Em razão das onerosas parcelas da dívida, em 2018, o governo mineiro conseguiu, do Supremo Tribunal Federal (STF), a permissão provisória para suspender o pagamento das parcelas desse débito. Em razão dessa decisão liminar ainda vigente, Minas já goza do benefício que obteria com a adoção do RRF. No entanto, segundo o governo, novas decisões podem rever aquela decisão preliminar tomada pela Corte Suprema, restabelecendo-se a obrigatoriedade desses pagamentos e colocando o estado em uma situação falimentar.
A Lei Complementar 159 impõe encargos de normalidade, que recaem sobre refinanciamentos de dívidas entre os entes públicos, como o Regime de Recuperação Fiscal. Outra lei complementar (n. 148 de 2014) estabelece esses juros em 4% ao ano sobre o saldo devedor.

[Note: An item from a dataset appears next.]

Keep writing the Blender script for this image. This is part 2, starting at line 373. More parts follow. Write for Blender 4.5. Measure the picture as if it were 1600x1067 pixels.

Supondo que a adesão de Minas ao Regime vigorasse entre 2024 e 2032, sobre os valores não cobrados nesse período haveria juros de 4% ao ano.
O saldo não quitado durante o RRF deverá ser pago logo após o término do período. Na eventualidade de o Executivo estadual não efetuar em dia os pagamentos, haverá juros de 1% ao ano, chamados de encargos moratórios.

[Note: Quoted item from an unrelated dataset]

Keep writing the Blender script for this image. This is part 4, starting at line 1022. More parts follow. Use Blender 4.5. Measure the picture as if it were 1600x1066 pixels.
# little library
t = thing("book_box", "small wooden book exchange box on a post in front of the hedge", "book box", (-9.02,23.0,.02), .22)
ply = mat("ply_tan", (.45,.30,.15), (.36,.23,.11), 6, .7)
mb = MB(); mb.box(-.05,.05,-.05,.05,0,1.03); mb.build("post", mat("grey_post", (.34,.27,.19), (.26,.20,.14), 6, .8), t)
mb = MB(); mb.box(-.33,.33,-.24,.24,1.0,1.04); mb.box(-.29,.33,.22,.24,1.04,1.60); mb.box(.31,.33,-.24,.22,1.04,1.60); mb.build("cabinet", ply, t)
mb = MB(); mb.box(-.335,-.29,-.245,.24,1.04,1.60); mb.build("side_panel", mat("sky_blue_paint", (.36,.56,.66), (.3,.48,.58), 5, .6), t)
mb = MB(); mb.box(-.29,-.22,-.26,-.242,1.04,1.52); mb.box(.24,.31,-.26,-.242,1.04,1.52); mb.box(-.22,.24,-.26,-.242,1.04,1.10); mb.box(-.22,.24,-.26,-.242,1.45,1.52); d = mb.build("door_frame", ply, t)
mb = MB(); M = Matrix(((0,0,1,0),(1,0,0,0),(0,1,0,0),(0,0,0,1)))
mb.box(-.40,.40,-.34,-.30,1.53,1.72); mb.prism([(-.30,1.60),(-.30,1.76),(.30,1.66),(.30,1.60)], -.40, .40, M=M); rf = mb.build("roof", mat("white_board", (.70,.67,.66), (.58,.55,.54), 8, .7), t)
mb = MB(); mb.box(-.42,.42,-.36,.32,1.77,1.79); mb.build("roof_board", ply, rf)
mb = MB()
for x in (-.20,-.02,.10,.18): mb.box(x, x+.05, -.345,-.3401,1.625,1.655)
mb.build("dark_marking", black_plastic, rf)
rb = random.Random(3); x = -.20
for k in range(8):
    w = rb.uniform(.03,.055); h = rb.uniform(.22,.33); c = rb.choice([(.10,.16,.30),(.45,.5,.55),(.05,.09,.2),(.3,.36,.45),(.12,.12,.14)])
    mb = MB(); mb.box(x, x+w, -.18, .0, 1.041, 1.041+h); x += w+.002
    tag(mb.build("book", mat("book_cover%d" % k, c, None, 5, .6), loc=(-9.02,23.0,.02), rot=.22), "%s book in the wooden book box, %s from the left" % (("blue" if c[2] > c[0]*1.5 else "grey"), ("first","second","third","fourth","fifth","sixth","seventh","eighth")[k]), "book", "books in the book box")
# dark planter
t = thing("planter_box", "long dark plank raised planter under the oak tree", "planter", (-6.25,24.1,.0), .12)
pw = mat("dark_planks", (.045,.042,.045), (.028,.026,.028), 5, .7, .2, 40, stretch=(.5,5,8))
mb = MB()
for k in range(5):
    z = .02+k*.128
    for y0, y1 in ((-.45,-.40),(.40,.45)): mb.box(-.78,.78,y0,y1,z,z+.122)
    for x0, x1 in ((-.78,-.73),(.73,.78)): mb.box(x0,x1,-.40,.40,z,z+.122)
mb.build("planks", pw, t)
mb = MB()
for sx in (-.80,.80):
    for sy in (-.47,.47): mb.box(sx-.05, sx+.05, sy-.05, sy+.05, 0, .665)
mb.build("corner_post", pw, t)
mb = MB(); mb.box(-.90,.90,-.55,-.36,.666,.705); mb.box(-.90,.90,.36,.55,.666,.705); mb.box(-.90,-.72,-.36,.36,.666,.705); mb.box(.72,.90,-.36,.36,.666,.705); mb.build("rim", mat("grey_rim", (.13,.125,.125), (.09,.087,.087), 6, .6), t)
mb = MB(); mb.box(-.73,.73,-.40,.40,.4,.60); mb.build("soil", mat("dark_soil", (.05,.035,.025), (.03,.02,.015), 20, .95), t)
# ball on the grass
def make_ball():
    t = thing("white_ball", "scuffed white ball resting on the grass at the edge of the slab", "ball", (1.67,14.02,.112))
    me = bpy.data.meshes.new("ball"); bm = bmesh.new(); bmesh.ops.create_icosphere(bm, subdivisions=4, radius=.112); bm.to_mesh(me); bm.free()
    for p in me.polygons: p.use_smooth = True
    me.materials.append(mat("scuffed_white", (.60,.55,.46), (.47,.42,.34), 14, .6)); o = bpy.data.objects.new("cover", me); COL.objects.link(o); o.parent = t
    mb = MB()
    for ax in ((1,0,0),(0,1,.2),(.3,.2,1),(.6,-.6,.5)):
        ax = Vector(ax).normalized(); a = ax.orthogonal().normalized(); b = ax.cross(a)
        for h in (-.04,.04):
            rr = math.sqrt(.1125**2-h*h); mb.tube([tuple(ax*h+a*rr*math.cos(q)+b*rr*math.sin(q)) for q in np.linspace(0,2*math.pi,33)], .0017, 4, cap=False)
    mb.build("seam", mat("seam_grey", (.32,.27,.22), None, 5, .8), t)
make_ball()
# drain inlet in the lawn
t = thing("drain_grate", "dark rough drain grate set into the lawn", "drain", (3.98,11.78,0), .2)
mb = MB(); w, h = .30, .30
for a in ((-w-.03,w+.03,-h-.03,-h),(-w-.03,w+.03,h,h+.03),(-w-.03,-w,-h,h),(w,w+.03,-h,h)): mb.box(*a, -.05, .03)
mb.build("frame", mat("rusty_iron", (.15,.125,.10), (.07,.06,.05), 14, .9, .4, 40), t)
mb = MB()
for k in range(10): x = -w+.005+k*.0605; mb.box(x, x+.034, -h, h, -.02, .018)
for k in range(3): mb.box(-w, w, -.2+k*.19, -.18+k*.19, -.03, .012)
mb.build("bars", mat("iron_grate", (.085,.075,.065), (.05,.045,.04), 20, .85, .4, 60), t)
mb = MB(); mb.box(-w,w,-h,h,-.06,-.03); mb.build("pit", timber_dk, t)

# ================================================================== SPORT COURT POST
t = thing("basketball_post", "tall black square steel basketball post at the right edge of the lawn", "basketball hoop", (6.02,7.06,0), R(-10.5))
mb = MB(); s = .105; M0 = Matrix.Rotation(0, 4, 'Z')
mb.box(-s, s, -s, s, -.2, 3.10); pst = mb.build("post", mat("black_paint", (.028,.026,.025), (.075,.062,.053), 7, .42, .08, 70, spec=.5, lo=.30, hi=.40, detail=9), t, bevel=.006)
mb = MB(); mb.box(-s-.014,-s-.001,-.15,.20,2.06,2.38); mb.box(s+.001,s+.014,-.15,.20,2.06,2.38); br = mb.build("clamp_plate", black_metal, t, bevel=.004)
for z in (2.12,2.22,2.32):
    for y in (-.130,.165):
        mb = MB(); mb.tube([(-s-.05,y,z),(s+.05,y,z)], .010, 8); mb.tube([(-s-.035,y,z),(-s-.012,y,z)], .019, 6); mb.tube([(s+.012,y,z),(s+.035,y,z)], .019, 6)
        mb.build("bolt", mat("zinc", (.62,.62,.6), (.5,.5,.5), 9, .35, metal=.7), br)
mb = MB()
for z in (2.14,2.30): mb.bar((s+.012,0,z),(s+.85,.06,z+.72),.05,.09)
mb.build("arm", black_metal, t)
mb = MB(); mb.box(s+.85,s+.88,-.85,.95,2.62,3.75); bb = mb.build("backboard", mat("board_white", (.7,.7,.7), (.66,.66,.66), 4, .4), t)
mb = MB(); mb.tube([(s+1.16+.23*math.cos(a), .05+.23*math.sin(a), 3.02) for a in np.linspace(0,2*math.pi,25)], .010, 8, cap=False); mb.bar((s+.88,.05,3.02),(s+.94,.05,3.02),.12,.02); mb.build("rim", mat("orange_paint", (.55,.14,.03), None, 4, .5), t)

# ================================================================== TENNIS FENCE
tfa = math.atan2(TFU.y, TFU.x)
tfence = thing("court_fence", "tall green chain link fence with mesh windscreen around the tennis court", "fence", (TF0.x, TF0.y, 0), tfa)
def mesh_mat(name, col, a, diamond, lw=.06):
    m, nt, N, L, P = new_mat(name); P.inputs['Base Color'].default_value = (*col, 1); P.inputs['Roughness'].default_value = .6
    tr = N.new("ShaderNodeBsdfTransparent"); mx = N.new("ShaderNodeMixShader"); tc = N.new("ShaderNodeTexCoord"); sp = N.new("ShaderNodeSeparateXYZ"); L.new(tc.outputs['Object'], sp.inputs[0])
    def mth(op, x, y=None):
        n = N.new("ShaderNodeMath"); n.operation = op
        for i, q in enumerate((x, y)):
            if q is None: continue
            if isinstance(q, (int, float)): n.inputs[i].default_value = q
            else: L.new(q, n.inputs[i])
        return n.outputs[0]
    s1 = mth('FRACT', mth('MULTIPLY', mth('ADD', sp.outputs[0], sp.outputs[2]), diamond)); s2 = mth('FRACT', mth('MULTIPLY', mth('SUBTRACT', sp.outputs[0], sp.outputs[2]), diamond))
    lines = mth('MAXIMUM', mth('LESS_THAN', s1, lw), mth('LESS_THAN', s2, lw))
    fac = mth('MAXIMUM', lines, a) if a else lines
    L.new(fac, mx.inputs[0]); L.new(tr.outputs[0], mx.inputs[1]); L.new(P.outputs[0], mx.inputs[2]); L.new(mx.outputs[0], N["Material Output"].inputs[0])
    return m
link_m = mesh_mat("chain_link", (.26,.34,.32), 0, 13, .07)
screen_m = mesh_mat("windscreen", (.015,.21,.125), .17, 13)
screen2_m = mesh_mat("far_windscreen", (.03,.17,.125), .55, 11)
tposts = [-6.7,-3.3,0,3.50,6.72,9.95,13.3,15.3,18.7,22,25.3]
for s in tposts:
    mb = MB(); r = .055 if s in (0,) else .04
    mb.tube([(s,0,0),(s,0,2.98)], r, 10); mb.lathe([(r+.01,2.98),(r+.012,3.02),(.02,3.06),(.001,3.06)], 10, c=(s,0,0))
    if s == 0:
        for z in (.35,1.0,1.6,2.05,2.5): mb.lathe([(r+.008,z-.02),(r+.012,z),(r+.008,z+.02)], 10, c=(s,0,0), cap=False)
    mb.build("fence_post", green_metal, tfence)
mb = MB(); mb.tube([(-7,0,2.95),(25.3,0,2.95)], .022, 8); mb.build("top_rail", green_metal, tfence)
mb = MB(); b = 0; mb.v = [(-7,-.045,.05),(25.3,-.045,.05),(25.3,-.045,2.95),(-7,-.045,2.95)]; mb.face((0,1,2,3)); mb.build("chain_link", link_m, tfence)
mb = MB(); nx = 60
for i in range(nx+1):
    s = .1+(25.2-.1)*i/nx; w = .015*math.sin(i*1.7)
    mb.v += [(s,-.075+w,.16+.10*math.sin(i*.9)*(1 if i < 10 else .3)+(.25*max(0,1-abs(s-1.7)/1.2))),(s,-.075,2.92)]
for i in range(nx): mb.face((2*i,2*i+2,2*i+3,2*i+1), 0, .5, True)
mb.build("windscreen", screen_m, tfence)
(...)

Cabe ressaltar que findo o RRF, além dos valores não quitados durante o regime, o estado deve continuar pagando as parcelas vindouras da dívida, cuja soma chega a R$ 158 bilhões.

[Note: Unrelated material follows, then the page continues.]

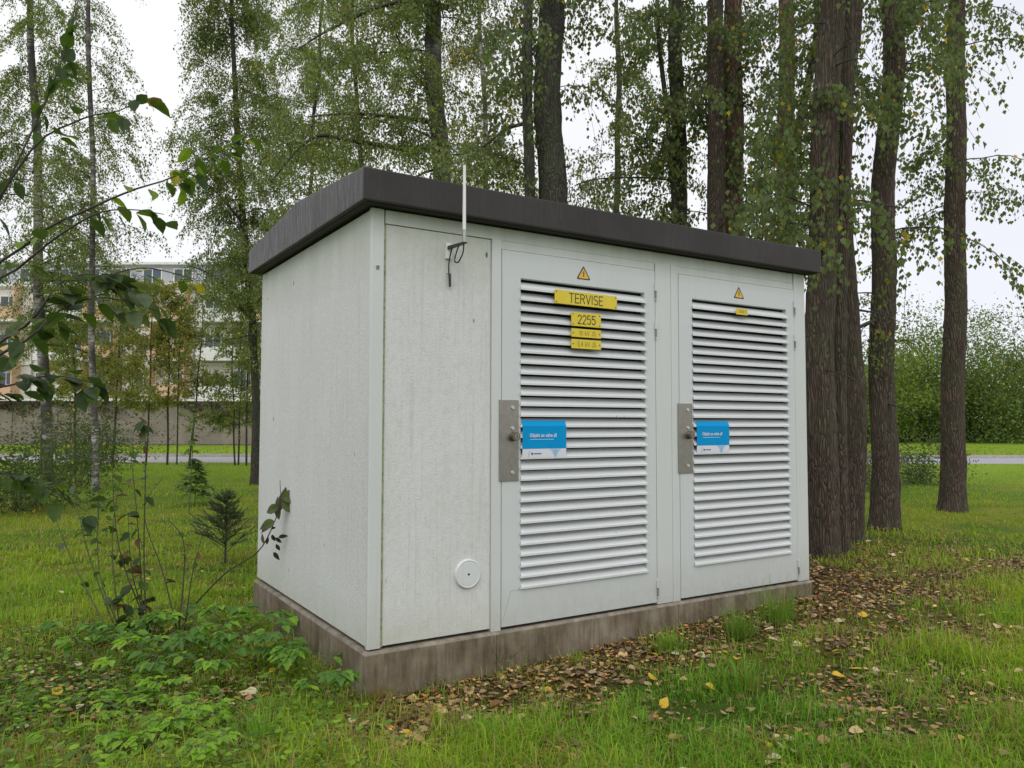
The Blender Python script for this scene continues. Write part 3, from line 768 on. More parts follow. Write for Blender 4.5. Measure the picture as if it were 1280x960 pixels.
LIND = dict(twigs=11, tlen=.75, tdroop=.8, per=24, leaf=.066, hang=.8, col=GD, yellow=.035, droop=(.3, .8), wid=.85)
grp = 'tree trunks standing behind the kiosk'
# right-hand group
tree('thick dark pine with furrowed bark, nearest the kiosk corner', 1027, 697, 8.25, 1036, 100, 37, 17, M_PINE, 'pine_tree', mid=[(1026, 560), (1027, 430), (1033, 250)], z_lo=3.2, z_hi=9, nb=16, bl=(.7, 1.7), seed=11, **LIND)
tree('slim pine stem fused beside the thick pine at the corner', 1052, 693, 8.45, 1057, 100, 17, 16, M_PINE, 'pine_tree', mid=[(1051, 560), (1053, 430), (1055, 250)], z_lo=4, z_hi=9, nb=8, bl=(.6, 1.4), seed=12, **LIND)
tree('dark pine half hidden behind the thick corner pine', 1064, 681, 9.4, 1066, 60, 25, 17, M_PINE, 'pine_tree', mid=[(1062, 560), (1059, 430), (1063, 250)], z_lo=4, z_hi=9, nb=12, bl=(.7, 1.7), seed=13, **LIND)
tree('straight pine standing alone on open grass, clear of the kiosk', 1104, 666, 10.3, 1113, 60, 30, 18, M_PINE, 'pine_tree', mid=[(1104, 560), (1105, 430), (1108, 250)], z_lo=3.5, z_hi=10, nb=16, bl=(.7, 2.0), seed=14, **LIND)
tree('reddish pine trunk rising above the far door', 984, 640, 15, 983, 30, 25, 18, M_PINER, 'pine_tree', z_lo=5, z_hi=13, nb=16, bl=(.8, 2.0), seed=15, group=None, **LIND)
tree('thin leaning trunk crossing beside the reddish pine', 978, 650, 12.5, 1018, 60, 14, 12, M_BARKG, 'leaning_tree', mid=[(975, 420), (984, 250), (1004, 130)], z_lo=4, z_hi=9, nb=16, bl=(.7, 1.8), seed=16, **LIND)
tree('grey brown pine, left one of the touching pair above the far door', 894, 650, 11.6, 896, 30, 25, 17, M_PINE, 'pine_tree', z_lo=4, z_hi=10, nb=14, bl=(.7, 1.7), seed=17, **LIND)
tree('red barked pine, right one of the touching pair above the far door', 919, 650, 11.9, 917, 30, 28, 17, M_PINER, 'pine_tree', z_lo=4, z_hi=10, nb=14, bl=(.7, 1.7), seed=18, **LIND)
tree('mossy linden trunk with a thin side stem above the gap between doors', 850, 645, 12.6, 846, 30, 23, 15, M_BARKG, 'linden_tree', z_lo=3.8, z_hi=10, nb=26, bl=(.8, 2.2), seed=19, **LIND)
tree('thin dark stem joining the mossy linden above the roof', 846, 660, 12.3, 824, 20, 9, 10, M_BARKG, 'young_tree', mid=[(846, 300), (838, 200), (833, 110)], z_lo=3.5, z_hi=9, nb=18, bl=(.7, 2.0), seed=20, flare=0, **LIND)
tree('broad mossy trunk with thick bark, close to a thinner one', 690, 650, 10.8, 688, 30, 40, 17, M_BARKG, 'linden_tree', z_lo=3.9, z_hi=9, nb=12, bl=(.6, 1.6), seed=21, **LIND)
tree('thin mossy trunk rising close against the broad one', 665, 650, 10.6, 659, 20, 16, 14, M_BARKG, 'linden_tree', mid=[(663, 240), (661, 120)], z_lo=3.9, z_hi=9, nb=14, bl=(.8, 2.2), seed=22, az=(2.6, .8), **LIND)
# birches
tree('birch with peeling pale bark behind the antenna', 548, 640, 13.5, 541, 20, 26, 17, M_BIRCH, 'birch_tree', mid=[(551, 210), (544, 120)], z_lo=3.6, z_hi=12, nb=42, bl=(1.2, 3.4), seed=31, elev=(-.1, .6), rough=.07, **BIRCH)
tree('slender dark birch with long hanging twigs beside the road side of the kiosk', 319, 607, 18.4, 296, 180, 10, 15, M_BARKG, 'birch_tree', mid=[(319, 500), (317, 400), (306, 300)], z_lo=3.8, z_hi=13, nb=84, bl=(1.2, 3.3), seed=32, elev=(.2, .8), base=None, **BIRCH)
tree('leafy birch filling the view above the roof corner', 455, 640, 17, 442, 60, 7, 16, M_BARKG, 'birch_tree', mid=[(458, 300), (449, 180)], z_lo=4, z_hi=14, nb=50, bl=(1.6, 3.6), seed=33, elev=(0, .6), **BIRCH)
tree('tall birch standing far back above the roof ridge', 385, 640, 22, 400, 60, 6, 18, M_BARKG, 'birch_tree', mid=[(384, 300), (391, 180)], z_lo=4.5, z_hi=16, nb=52, bl=(1.6, 3.8), seed=34, elev=(0, .6), **BIRCH)
tree('birch with yellowing twigs between the antenna and the broad trunk', 612, 640, 17.5, 601, 40, 8, 15, M_BIRCH, 'birch_tree', mid=[(606, 210)], z_lo=4, z_hi=13, nb=36, bl=(1.2, 3.0), seed=35, elev=(0, .6), **dict(BIRCH, yellow=.08, col=GY))
tree('thin crowned birch at the lawn beyond the foreground branches', 120, 600, 17, 112, 60, 8, 15, M_BIRCH, 'birch_tree', z_lo=4, z_hi=14.5, nb=34, bl=(1.0, 2.3), seed=36, elev=(.1, .7), **dict(BIRCH, per=30))
tree('linden with scattered leaves beyond the pines', 770, 640, 19, 772, 60, 10, 15, M_BARKG, 'linden_tree', z_lo=4, z_hi=13, nb=30, bl=(1.0, 2.6), seed=37, **dict(LIND, per=24))
tree('leafy birch standing across the lawn, away from the kiosk', 60, 600, 19, 40, 60, 13, 15, M_BIRCH, 'birch_tree', z_lo=3, z_hi=13, nb=54, bl=(1.4, 3.4), seed=38, elev=(0, .6), **BIRCH)
tree('pine at the open lawn, farthest from the kiosk', 1190, 640, 12.5, 1196, 60, 27, 17, M_PINE, 'pine_tree', z_lo=4, z_hi=11, nb=20, bl=(.8, 2.2), seed=39, **LIND)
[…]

Outra penalidade que Minas Gerais poderá sofrer na hipótese de não pagar as parcelas suspensas da dívida é a retenção dos repasses que tem direito de receber do governo federal.
Crédito do estado com a União não está sendo usado para abater a dívida
Ainda de acordo com Sara Costa, a verdadeira discussão que o Estado deveria promover seria um encontro de contas em torno dos ressarcimentos da Lei Kandir. Essa norma foi instituída em 1996 e baniu os tributos estaduais sobre as exportações de bens básicos (minério de ferro, produtos da agricultura etc.) e semielaborados.
A intenção da Lei Kandir era fomentar as exportações brasileiras. Em contrapartida, o governo federal compensaria o estado por suas perdas na arrecadação. Contudo, tal compensação nunca veio. De acordo com cálculos corroborados pela Affemg e pela Assembleia Legislativa, o ressarcimento seria de R$ 135 bilhões, considerados até 2018.
“Portanto, nós lutamos para que houvesse um encontro de contas: Minas abater a dívida que tem com a União (que é cerca de R$ 88,2 bilhões). Com isso, o Estado sairia credor da União”, explicou Sara.
Porém, em 2020, o governador Romeu Zema assinou, com o Executivo federal, um acordo relativo a tal contrapartida, no qual está previsto o ressarcimento de apenas R$ 8,7 bilhões.
“Não era isso que deveríamos fazer. Foi um grave erro. Agora, o governador quer impor um plano que congela salários (dos servidores) que vende empresas públicas, entre outras coisas”, observou Sara.